2. Lack of a clear stop-loss strategy
The lack of a clear stop-loss strategy is a common issue faced by many investors, especially in the case of significant volatility in the altcoin market.
Taking Beam as an example, although the price trend has already issued warning signals, the lack of an effective stop-loss strategy has led to a significant reduction in investment value. For coins held long-term, the stop-loss ratio can be adjusted based on fundamentals and investment duration. For instance, strict stop-losses can be set for short-term trades, while allowing a 50% drawdown for long-term holdings.
You can combine various technical indicators (such as moving averages, relative strength index, etc.) to improve the accuracy of stop-loss strategies. In addition, setting price alerts on TradingView is also a useful tip that allows you to take timely action when the price reaches key levels.
It is important to note that stop-loss strategies are not only technical but can also be fundamental. When the market shifts from risk appetite to risk aversion, changes in the fundamentals can also serve as the basis for stop-loss.
3. Failure to Timely Take Profits
Failing to take profits in a timely manner may be one of the most serious mistakes made over the years. When market sentiment is high, it is easy to be misled by the rapid rise in front of you, mistakenly believing that there is more upside potential in the price.
Taking Lucky Coin as an example, the value held during the peak period was approximately $1.7 million, but due to the failure to take profits in time, all these gains eventually evaporated. Although there were some objective reasons (such as the moral standards of content creators and insufficient liquidity), the fundamental reason was still not following one's own investment rules.
When the coin price rises, if profits are not taken in time, once the market turns, the liquidity of many coins can become very limited. When prices fall, the market reacts very quickly; if profits are not locked in during the rise, it may lead to regrets.
4. Position Management Errors
The importance of position management is often underestimated. An overly large position can lead to emotional trading, making it difficult to make rational decisions. Conversely, having strong confidence in a particular coin but not matching it with sufficient capital can also result in missed greater profits.
It is recommended that investments in a single coin should not exceed 5% of the total investment portfolio. If you are very confident in a particular trade, you can increase the position to 10%, but this should be limited to one or two operations within a single cycle.

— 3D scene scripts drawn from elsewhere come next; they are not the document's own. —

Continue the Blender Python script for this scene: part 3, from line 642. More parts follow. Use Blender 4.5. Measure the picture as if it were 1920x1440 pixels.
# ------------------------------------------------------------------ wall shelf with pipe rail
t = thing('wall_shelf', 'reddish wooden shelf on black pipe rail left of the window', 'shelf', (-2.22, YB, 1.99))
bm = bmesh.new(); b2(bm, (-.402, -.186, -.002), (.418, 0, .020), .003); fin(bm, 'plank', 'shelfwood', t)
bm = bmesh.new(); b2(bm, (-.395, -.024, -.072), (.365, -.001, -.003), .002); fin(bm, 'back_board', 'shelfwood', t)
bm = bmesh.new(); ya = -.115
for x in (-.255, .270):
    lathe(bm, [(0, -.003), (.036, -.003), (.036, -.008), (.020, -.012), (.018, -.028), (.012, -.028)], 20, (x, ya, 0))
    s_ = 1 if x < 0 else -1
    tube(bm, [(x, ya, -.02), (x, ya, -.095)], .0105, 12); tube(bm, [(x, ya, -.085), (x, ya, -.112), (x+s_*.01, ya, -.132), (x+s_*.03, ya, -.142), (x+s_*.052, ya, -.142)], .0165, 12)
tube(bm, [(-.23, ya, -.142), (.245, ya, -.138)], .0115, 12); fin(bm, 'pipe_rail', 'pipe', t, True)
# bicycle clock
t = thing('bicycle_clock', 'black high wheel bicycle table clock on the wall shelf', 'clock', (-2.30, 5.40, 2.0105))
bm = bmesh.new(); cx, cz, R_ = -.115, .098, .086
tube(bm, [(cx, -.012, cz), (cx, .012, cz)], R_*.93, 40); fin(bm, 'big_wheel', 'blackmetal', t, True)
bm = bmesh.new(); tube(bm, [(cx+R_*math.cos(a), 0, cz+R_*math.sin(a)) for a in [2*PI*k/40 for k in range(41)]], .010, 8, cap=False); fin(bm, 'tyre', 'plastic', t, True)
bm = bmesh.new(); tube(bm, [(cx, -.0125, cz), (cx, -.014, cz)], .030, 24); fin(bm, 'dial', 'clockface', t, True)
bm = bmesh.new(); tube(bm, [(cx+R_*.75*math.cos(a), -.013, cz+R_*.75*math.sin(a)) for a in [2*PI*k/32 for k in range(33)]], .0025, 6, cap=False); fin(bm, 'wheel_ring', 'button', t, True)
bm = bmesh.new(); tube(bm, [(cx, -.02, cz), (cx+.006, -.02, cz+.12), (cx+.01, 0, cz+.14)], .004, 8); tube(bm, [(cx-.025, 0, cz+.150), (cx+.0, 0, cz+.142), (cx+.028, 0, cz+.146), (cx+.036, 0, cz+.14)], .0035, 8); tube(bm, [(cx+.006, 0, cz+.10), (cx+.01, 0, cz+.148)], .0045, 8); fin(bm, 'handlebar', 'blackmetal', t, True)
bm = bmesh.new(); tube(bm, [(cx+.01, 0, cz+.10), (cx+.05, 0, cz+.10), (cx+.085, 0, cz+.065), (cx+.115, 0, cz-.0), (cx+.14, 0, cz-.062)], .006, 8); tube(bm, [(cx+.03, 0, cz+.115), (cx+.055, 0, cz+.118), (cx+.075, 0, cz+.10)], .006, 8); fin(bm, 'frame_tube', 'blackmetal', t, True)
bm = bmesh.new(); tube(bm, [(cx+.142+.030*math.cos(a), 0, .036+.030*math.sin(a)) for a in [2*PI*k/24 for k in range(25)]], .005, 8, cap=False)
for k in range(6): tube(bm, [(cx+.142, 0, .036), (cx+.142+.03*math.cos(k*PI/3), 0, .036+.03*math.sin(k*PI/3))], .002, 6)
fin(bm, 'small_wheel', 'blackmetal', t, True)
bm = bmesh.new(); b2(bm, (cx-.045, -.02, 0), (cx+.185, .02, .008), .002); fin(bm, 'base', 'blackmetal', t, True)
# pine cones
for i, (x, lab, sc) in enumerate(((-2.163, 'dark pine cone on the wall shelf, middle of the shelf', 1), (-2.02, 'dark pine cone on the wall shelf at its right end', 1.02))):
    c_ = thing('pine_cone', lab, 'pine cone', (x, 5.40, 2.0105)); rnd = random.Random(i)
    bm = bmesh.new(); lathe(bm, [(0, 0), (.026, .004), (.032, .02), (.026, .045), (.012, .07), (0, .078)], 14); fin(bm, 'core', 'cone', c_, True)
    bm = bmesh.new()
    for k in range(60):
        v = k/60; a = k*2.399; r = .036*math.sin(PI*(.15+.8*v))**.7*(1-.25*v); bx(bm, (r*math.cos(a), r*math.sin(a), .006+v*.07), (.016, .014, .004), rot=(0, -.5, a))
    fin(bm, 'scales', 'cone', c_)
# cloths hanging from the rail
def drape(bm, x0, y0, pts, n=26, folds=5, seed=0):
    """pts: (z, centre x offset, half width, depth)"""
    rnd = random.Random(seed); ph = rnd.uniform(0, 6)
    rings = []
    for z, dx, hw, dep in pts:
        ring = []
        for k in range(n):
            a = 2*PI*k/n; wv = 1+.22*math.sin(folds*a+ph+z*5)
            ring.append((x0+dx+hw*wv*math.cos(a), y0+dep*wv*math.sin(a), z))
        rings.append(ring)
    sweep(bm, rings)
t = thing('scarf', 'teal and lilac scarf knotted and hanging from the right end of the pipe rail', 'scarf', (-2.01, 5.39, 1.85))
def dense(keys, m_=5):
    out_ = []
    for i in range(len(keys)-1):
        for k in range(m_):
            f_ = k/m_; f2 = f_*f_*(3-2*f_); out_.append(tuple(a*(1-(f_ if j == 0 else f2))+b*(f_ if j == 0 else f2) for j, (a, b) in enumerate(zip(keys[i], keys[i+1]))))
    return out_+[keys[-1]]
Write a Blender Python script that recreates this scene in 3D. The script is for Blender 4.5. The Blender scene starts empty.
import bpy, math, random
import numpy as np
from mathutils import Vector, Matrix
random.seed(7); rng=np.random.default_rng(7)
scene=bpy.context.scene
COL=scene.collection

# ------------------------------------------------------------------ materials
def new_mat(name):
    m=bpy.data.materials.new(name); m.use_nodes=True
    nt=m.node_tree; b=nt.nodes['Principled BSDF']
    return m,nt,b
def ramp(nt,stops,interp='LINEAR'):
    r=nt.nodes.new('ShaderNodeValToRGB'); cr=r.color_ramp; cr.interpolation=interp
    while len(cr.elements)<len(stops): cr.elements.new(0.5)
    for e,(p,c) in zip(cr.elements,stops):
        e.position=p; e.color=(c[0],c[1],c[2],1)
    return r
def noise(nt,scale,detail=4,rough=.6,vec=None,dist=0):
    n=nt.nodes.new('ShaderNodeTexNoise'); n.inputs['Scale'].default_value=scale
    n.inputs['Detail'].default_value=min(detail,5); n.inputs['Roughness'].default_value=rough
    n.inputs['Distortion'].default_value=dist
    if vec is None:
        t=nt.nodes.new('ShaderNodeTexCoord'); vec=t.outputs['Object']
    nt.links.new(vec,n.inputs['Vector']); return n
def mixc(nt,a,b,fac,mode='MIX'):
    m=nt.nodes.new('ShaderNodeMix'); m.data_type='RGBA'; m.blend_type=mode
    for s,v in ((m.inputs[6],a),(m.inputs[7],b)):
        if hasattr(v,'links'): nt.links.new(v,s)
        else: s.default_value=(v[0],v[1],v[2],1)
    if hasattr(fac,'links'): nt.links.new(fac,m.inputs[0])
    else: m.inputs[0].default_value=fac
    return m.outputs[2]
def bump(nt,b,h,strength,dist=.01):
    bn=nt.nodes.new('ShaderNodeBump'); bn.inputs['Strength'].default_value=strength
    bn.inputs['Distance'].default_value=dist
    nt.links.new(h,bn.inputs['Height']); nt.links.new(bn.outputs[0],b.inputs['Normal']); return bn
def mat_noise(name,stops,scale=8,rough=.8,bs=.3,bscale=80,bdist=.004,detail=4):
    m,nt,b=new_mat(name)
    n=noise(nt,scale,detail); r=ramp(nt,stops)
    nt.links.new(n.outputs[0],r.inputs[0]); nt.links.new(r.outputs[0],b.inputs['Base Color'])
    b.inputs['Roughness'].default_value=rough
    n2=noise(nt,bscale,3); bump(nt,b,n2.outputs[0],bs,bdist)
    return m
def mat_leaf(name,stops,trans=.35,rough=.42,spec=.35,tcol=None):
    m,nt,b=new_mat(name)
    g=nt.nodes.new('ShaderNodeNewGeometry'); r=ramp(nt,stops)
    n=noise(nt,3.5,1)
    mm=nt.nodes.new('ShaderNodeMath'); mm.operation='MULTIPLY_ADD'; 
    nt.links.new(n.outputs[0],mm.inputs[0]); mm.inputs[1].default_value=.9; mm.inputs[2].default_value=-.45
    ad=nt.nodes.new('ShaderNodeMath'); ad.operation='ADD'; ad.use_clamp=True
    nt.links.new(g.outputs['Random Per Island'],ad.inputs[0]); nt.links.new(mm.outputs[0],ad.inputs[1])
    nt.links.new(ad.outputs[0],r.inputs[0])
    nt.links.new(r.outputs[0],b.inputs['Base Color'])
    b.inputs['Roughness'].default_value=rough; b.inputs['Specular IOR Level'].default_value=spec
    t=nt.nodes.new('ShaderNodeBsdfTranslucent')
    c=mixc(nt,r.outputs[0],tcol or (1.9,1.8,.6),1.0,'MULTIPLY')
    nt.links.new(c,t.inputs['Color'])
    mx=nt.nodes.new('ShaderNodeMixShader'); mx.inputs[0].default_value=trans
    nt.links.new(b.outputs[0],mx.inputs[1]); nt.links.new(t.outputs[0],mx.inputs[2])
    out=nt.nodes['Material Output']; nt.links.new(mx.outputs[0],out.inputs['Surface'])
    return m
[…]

As the coin price rises, it is necessary to accept changes in position ratios, while controlling risk through phased profit-taking. Although this strategy may reduce potential gains, it can effectively protect investments during market downturns.
5. Holding too many altcoins
Holding too many coins can make portfolio management difficult. It is recommended to focus the portfolio on 5 to 10 high-confidence coins, rather than spreading it across 20 to 30 coins.
By reducing the number of positions, one can focus more on researching and managing each coin, thereby improving the overall efficiency and returns of the investment. With the launch of more and more new tokens, this issue has become more prominent. The increase in the number of altcoins has diluted market liquidity and increased overall investment risk.
Summary
The above five core mistakes are the ones that investors are most likely to make during this period:
To maintain consistency in investing, it is essential to first recognize the problems at hand. It is recommended that investors write down their mistakes and the reasons for them, develop a plan for improvement, and strictly implement it. Place this list in a prominent position to remind yourself to stick to your principles when market sentiment fluctuates.
By reflecting on past mistakes, developing solutions, and continually learning and improving, investors can make more informed decisions in future markets, increasing their chances of investment success.